• GOAL: Take every line from the listing below that includes "script" and copy it.

Rows from a 3D scene dataset:
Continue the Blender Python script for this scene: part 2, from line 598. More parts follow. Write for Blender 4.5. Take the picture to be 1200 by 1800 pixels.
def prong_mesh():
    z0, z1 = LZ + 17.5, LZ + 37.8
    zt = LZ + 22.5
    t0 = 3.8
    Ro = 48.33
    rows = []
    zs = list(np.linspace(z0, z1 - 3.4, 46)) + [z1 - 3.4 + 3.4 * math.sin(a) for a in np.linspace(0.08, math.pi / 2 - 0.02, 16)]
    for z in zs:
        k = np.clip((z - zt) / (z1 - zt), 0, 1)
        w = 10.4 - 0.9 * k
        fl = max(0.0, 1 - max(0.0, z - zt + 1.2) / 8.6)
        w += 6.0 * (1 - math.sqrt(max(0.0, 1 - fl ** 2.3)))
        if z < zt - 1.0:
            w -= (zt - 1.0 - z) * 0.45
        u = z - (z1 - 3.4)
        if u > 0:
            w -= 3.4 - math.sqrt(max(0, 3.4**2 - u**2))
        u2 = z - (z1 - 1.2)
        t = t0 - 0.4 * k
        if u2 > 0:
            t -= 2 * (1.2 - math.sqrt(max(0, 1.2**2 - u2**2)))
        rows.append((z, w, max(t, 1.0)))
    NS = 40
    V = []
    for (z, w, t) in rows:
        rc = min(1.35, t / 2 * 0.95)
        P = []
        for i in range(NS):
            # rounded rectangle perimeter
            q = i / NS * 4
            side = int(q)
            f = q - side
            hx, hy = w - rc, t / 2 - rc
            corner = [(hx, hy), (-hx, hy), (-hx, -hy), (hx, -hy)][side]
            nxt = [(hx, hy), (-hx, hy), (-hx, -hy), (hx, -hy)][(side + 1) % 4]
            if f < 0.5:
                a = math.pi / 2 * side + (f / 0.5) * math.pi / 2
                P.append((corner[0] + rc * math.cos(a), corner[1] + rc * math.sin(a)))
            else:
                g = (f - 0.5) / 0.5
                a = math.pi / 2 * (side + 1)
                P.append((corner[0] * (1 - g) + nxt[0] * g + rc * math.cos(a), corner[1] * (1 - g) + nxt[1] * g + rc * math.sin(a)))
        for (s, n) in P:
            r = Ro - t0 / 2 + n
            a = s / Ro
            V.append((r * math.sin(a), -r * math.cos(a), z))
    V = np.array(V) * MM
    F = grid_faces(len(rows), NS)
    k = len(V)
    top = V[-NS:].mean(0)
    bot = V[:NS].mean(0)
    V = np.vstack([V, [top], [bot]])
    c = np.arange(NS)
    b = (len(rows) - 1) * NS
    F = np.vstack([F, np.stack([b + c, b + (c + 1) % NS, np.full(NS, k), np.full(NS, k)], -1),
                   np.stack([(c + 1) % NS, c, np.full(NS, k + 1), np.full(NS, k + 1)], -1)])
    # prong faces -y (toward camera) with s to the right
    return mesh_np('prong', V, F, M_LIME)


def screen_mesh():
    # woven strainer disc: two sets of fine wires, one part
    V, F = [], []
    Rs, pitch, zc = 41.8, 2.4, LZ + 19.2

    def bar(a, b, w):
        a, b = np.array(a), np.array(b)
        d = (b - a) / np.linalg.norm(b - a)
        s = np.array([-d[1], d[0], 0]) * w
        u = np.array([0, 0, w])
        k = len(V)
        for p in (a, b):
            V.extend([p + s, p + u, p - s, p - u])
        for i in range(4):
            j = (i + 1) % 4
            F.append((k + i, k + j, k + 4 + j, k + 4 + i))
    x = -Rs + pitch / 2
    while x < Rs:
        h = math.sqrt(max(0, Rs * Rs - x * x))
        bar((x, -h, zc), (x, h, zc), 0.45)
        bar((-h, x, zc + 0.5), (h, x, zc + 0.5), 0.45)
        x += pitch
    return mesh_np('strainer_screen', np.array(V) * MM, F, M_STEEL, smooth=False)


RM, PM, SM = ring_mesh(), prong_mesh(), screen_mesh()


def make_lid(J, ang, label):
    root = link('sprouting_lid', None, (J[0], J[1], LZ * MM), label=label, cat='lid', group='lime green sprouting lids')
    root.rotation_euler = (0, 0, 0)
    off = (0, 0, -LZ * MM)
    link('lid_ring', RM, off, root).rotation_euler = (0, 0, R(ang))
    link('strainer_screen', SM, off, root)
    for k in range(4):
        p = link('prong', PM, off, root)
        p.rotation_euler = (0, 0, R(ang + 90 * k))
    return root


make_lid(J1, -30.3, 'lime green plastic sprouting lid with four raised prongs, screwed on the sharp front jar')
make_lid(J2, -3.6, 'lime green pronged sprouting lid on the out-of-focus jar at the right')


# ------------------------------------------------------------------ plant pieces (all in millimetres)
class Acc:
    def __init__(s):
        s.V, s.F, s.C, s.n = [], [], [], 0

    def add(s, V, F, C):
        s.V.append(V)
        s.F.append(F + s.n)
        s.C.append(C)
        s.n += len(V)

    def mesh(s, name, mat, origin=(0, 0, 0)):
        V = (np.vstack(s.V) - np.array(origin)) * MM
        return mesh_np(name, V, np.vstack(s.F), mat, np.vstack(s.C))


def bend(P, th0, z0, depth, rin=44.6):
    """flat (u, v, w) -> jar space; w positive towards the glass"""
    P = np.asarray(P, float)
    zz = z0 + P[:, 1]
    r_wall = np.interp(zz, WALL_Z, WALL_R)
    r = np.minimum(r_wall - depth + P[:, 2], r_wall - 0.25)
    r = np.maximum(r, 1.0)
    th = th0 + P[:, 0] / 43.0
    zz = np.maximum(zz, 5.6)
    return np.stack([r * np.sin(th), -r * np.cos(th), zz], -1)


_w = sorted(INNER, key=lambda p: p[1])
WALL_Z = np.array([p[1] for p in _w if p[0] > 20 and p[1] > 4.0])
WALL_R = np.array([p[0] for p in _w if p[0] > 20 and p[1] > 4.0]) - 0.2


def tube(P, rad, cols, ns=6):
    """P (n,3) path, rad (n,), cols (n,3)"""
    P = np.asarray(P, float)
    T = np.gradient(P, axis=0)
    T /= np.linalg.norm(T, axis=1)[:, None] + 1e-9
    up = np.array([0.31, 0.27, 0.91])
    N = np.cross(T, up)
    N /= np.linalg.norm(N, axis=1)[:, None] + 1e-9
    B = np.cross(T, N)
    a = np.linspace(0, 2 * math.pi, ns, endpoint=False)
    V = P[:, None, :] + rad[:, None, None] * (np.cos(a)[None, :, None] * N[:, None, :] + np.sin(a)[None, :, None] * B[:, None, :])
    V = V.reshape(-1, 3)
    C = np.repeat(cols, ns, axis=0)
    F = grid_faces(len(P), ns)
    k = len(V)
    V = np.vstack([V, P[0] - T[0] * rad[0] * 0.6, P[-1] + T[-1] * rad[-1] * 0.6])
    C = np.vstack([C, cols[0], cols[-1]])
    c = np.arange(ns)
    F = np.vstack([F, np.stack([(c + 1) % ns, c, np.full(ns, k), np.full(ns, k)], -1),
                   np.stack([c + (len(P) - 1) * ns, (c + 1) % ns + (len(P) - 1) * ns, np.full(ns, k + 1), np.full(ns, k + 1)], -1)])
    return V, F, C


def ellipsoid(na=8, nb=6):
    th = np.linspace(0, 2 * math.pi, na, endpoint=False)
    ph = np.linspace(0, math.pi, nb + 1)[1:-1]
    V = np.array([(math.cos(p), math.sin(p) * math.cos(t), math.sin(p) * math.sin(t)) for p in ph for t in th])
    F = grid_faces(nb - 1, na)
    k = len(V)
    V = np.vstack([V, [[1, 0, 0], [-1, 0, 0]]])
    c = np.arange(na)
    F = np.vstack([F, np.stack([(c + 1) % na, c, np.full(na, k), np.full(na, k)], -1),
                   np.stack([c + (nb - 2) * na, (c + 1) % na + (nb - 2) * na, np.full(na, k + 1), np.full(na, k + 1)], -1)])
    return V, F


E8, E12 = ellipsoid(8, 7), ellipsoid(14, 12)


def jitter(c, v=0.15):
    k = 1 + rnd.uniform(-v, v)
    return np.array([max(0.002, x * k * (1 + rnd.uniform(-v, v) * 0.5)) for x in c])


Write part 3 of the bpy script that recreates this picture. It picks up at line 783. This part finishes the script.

• COMPLETE ANSWER:
Continue the Blender Python script for this scene: part 2, from line 598. More parts follow. Write for Blender 4.5. Take the picture to be 1200 by 1800 pixels.
Write part 3 of the bpy script that recreates this picture. It picks up at line 783. This part finishes the script.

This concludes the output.